Posted on the 03 April 2012 by Periscope @periscopepost
World Happiness Report: Denmark leads the world in the happiness stakes

The Killing II

In news that may surprise fans of dark Danish crime drama The Killing, Denmark is the happiest country in the world, according to a new report. Far from being a nation of tortured jumper-wearing detectives and inventive serial killers, Denmark is a veritable hotbed of wellbeing and satisfaction. The news comes at a time of growing global enthusiasm for all things Dansk, with the popularity of TV dramas The Killing and Borgen, surging sales for Danish crime fiction and Danish interiors in ascendance.

The World Happiness Report was released ahead of a UN conference led by Bhutan to explore the relationship between happiness and economic prosperity. The tiny Himalayan nation uses a Gross Happiness Index alongside economic indices to measure prosperity, and is asking other world nations to consider the role of happiness in public policy.

UK Prime Minister David Cameron will be watching with interest: in 2010, the PM announced the launch of a new “wellbeing index” to measure the British public’s happiness in new ways.

Health versus wealth? “As the report shows, the richest countries are a lot happier than the poorest.

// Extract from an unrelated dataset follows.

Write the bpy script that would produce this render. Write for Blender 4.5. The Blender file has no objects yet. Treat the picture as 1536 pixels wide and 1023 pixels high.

The four happiest are all in Northern Europe (Denmark, Norway, Finland and the Netherlands) and the four least happy are in Sub-Saharan Africa,” wrote report editor John Helliwell at The Huffington Post. “But income is only one among many factors that explain the variation in happiness among people.” Other key factors include lack of government corruption, the employment rate, and mental and physical health.

Happiness matters. The report shows that “rich countries awash with wealth have a lot to learn from Bhutan, which is admired not for its gross domestic product but for its gross national happiness index,” wrote Sarah Boseley on a Guardian blog, pointing to UK plans to start measuring wellbeing.

“Happiness seems far too subjective, too vague, to serve as a touchstone for a nation’s goals, much less its policy content. That indeed has been the traditional view. Yet the evidence is changing this view rapidly,” said the World Happiness Report.

Leave our happiness alone. But Cameron’s plans to gauge public happiness came under fire in January with the publication of a report from the Institute of Economic Affairs, which branded the venture “short-term, transient and shallow.”